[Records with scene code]
────────────────────
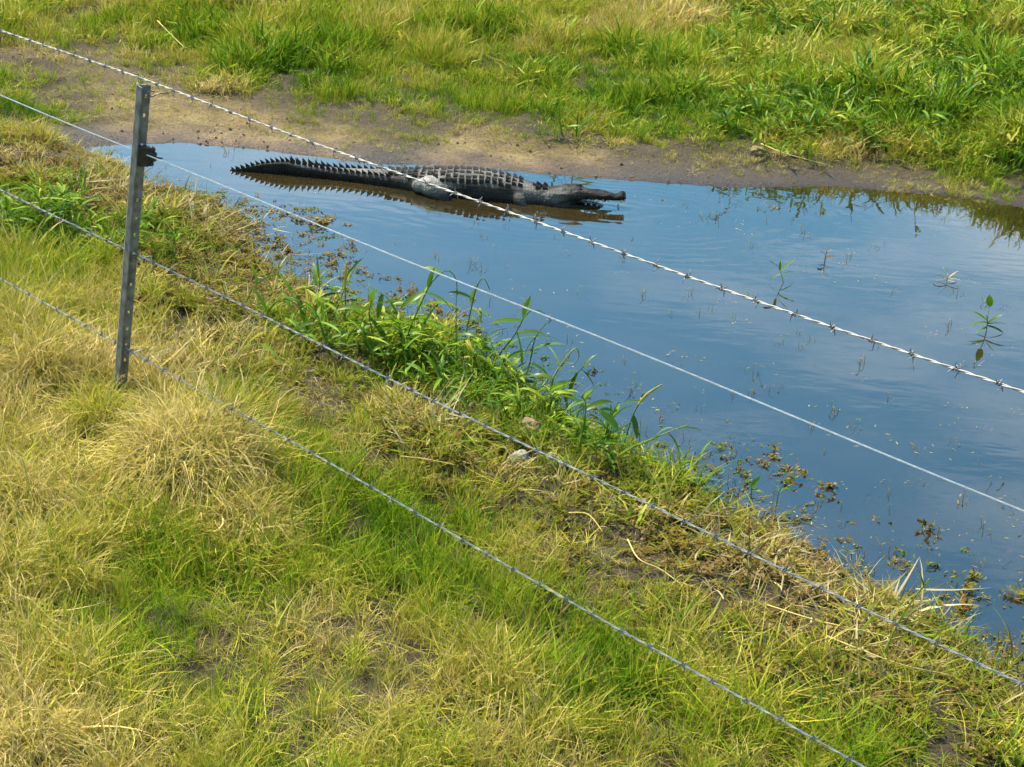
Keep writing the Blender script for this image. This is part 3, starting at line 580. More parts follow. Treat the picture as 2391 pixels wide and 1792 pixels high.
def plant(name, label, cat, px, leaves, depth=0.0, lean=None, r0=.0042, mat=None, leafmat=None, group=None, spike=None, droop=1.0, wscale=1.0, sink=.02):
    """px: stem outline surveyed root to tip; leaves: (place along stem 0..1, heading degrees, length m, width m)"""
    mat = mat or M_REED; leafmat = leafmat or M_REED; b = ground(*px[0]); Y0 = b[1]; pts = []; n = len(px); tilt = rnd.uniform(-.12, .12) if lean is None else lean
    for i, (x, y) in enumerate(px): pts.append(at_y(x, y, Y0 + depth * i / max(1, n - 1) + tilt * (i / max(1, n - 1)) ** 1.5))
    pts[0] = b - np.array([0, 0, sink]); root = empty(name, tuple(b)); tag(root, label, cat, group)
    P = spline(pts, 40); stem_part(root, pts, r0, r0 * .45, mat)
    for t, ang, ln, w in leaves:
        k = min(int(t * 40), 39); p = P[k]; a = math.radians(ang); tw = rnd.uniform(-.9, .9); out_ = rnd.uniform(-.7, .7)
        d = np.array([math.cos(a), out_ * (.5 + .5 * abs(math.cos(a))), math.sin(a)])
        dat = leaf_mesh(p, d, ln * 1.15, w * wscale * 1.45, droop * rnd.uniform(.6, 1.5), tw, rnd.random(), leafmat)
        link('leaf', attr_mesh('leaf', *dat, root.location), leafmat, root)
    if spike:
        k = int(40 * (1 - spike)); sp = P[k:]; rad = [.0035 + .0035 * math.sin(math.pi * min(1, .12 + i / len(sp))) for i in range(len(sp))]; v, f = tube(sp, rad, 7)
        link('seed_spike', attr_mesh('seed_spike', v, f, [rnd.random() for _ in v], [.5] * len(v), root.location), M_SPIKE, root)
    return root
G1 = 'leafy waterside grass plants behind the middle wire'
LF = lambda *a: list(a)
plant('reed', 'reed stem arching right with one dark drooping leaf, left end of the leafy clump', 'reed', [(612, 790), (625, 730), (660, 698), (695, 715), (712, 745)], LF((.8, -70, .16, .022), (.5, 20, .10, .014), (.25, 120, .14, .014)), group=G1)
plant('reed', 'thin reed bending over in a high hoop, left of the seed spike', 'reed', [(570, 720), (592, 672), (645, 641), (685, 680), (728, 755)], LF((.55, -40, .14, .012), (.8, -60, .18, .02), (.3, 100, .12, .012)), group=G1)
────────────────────
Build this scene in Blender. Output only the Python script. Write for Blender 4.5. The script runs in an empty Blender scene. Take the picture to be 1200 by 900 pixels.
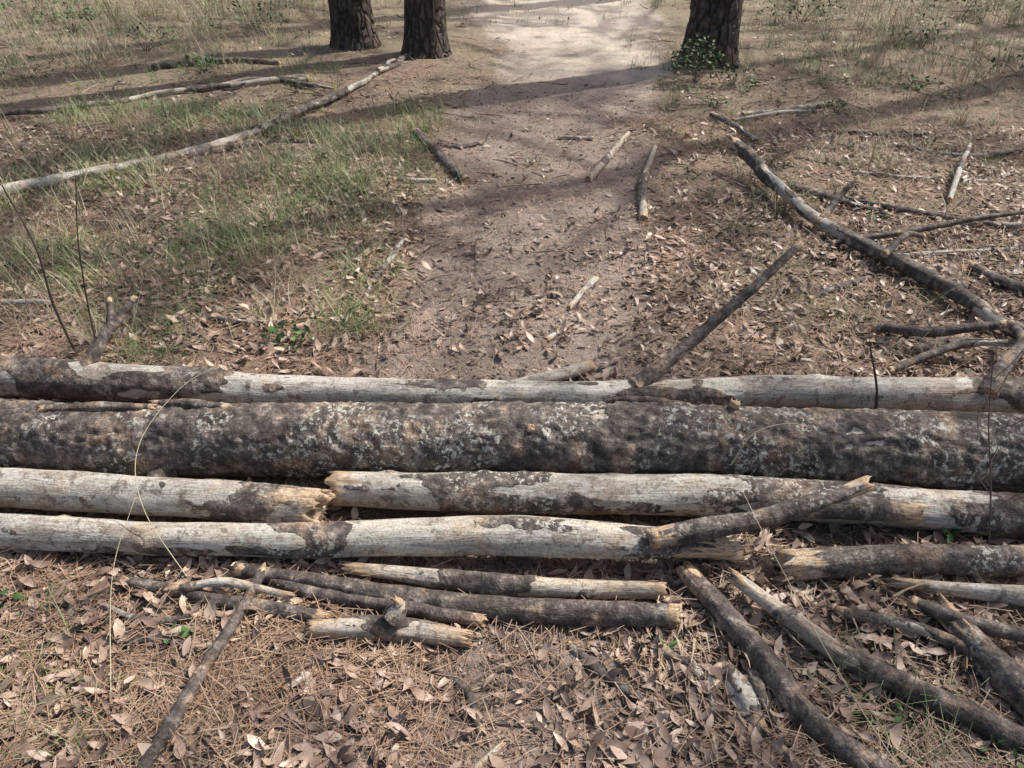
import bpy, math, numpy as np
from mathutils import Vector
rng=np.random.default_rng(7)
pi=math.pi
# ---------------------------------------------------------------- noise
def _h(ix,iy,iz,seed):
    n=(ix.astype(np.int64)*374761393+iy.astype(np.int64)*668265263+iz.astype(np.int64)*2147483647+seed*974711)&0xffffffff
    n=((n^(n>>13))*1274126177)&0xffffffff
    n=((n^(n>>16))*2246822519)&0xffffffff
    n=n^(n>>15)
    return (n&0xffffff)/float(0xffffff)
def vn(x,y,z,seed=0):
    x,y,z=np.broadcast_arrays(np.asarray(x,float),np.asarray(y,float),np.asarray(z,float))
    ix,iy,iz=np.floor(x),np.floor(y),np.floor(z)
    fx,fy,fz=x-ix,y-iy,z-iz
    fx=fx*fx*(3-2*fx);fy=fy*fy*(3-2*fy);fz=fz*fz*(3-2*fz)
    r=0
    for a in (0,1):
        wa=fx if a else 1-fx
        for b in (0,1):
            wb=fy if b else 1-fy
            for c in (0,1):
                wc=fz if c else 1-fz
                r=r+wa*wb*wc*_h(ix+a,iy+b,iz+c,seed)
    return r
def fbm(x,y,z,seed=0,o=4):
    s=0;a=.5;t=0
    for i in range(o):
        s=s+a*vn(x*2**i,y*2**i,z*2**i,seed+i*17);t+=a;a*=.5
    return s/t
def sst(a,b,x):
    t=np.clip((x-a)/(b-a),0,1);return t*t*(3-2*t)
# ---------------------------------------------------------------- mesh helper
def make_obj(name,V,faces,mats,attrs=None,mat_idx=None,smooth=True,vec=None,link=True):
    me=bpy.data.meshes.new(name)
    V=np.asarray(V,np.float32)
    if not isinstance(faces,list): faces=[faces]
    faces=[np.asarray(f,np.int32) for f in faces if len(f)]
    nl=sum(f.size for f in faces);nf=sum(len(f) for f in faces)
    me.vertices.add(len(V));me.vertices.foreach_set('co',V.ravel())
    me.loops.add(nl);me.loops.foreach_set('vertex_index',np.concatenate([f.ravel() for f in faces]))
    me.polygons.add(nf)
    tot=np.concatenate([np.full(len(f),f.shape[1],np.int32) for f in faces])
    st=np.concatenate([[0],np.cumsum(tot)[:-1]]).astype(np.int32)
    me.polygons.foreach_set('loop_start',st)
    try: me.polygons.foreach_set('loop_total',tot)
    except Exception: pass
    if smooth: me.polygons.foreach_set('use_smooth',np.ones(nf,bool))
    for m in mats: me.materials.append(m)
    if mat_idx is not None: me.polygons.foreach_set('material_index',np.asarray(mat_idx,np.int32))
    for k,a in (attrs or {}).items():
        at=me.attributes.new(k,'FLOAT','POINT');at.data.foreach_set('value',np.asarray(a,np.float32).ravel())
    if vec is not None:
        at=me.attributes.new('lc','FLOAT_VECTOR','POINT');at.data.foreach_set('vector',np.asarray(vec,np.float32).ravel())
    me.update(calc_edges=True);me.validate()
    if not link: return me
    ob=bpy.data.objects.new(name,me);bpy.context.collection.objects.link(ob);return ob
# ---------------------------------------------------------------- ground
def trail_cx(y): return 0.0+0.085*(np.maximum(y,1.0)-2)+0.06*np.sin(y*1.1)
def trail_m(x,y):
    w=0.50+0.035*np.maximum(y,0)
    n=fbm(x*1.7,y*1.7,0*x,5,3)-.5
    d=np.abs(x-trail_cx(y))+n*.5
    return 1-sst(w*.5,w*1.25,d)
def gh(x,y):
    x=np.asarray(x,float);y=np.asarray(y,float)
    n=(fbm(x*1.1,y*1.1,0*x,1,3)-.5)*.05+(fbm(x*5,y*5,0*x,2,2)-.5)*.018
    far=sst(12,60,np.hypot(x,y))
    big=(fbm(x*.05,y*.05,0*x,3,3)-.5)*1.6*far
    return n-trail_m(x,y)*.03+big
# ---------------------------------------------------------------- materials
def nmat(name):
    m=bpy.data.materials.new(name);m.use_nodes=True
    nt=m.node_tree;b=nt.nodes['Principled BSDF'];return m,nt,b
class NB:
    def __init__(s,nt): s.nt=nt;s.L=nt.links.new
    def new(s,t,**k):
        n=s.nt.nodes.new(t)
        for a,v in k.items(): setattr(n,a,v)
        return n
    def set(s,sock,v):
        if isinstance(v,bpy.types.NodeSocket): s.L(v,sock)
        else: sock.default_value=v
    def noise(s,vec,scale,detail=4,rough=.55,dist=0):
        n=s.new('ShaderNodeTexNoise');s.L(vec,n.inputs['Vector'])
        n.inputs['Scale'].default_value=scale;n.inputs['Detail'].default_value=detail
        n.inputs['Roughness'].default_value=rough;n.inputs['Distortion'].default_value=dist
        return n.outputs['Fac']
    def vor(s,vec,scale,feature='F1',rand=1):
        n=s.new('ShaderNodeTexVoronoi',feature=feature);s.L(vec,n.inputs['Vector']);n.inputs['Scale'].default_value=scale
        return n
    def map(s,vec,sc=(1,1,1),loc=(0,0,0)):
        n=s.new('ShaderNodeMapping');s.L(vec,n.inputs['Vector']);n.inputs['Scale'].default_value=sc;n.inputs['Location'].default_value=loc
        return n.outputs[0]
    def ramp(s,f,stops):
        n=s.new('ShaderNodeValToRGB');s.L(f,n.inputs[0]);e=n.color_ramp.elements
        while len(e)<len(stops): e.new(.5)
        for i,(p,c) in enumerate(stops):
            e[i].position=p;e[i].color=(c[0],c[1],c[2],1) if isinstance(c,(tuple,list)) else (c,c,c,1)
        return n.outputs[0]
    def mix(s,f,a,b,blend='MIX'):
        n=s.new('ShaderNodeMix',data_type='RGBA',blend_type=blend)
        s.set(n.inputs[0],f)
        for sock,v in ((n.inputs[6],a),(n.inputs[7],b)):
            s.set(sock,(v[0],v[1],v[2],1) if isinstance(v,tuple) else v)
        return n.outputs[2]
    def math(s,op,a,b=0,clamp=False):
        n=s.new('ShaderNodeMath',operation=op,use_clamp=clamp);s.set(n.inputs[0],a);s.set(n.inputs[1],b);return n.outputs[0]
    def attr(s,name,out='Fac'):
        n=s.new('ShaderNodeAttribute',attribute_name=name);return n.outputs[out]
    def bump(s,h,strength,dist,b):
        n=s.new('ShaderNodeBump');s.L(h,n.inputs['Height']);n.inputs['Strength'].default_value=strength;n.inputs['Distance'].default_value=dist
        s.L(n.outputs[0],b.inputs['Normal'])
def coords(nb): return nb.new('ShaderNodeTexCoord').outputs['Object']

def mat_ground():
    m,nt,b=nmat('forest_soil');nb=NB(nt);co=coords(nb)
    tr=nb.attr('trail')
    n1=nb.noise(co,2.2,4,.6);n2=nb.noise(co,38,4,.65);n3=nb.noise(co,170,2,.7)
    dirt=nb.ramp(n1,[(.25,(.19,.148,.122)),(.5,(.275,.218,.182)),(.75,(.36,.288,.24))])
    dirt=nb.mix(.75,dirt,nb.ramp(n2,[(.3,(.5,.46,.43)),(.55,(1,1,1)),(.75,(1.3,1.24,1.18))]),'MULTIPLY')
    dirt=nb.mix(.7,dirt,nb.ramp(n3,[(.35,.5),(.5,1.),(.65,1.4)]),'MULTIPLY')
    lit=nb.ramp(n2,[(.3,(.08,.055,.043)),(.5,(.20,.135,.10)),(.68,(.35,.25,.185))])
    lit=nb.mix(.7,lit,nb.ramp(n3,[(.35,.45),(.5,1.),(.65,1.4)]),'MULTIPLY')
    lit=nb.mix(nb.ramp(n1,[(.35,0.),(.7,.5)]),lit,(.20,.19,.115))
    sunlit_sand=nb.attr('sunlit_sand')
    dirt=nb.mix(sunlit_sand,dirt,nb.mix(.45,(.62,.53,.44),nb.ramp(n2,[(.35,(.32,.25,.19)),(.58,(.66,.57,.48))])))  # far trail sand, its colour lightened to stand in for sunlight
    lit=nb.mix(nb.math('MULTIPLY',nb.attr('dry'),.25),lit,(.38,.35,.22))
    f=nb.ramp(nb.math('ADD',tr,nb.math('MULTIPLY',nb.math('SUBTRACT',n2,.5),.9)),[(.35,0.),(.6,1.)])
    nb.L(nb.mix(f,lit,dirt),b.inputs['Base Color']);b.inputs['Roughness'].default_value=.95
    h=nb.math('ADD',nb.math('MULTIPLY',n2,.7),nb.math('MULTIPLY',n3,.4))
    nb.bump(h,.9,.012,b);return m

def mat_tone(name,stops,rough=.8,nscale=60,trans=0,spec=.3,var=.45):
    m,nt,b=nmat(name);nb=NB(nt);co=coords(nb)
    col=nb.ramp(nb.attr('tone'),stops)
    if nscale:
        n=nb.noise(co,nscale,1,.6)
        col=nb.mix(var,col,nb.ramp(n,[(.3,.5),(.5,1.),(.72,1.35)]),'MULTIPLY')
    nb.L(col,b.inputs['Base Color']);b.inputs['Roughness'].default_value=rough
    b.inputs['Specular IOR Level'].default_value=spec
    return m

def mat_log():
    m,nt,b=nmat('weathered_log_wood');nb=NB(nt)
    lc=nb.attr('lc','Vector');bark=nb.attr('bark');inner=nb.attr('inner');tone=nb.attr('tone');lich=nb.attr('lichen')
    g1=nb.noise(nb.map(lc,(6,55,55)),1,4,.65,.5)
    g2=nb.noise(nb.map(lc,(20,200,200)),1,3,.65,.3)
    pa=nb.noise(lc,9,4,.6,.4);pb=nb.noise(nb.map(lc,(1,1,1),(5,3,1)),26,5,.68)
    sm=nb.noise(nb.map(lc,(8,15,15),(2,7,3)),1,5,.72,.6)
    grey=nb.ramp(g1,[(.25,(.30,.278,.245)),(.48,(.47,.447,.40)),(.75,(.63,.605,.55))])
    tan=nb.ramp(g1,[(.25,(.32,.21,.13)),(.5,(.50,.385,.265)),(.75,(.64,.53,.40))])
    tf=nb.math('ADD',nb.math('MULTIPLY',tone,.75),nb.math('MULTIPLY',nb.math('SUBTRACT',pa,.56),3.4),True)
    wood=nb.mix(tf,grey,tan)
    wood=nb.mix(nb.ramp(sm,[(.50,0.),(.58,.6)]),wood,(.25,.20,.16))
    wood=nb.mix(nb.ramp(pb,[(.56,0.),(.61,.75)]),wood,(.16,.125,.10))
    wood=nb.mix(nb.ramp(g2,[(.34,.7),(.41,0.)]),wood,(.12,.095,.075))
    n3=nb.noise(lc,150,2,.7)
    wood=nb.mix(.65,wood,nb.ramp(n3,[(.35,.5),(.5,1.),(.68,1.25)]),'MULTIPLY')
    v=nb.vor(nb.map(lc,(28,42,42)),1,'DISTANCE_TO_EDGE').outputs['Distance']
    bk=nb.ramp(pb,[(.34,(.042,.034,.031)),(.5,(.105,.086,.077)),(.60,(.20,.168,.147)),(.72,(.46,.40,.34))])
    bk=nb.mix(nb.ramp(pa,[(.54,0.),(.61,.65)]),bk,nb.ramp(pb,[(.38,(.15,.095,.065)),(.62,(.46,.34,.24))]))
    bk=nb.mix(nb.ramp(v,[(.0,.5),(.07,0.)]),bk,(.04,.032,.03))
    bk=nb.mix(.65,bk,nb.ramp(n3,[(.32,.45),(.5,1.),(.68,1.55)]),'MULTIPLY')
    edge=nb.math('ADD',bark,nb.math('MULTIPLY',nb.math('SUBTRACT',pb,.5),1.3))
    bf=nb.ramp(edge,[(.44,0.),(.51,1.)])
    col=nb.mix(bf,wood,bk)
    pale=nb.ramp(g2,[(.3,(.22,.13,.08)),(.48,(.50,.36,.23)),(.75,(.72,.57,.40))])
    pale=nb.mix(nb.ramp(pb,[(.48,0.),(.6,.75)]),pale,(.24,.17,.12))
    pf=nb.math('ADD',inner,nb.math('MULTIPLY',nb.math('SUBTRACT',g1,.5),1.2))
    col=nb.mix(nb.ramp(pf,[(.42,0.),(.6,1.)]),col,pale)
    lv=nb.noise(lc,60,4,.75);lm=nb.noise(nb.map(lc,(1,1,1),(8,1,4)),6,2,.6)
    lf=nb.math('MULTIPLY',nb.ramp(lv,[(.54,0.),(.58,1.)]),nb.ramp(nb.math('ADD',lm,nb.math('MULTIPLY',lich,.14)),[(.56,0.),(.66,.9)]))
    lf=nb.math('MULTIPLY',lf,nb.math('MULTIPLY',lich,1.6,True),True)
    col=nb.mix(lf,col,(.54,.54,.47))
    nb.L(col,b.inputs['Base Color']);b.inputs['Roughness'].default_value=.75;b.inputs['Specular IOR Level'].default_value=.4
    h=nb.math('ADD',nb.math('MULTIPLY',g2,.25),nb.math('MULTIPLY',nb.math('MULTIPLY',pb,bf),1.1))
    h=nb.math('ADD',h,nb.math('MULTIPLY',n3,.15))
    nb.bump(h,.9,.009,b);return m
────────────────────
PROBLEM DETAILS:
Determine the number of lines in the data that contain "script" as a word or string, and state only that number.

SOLVED PROBLEM:
2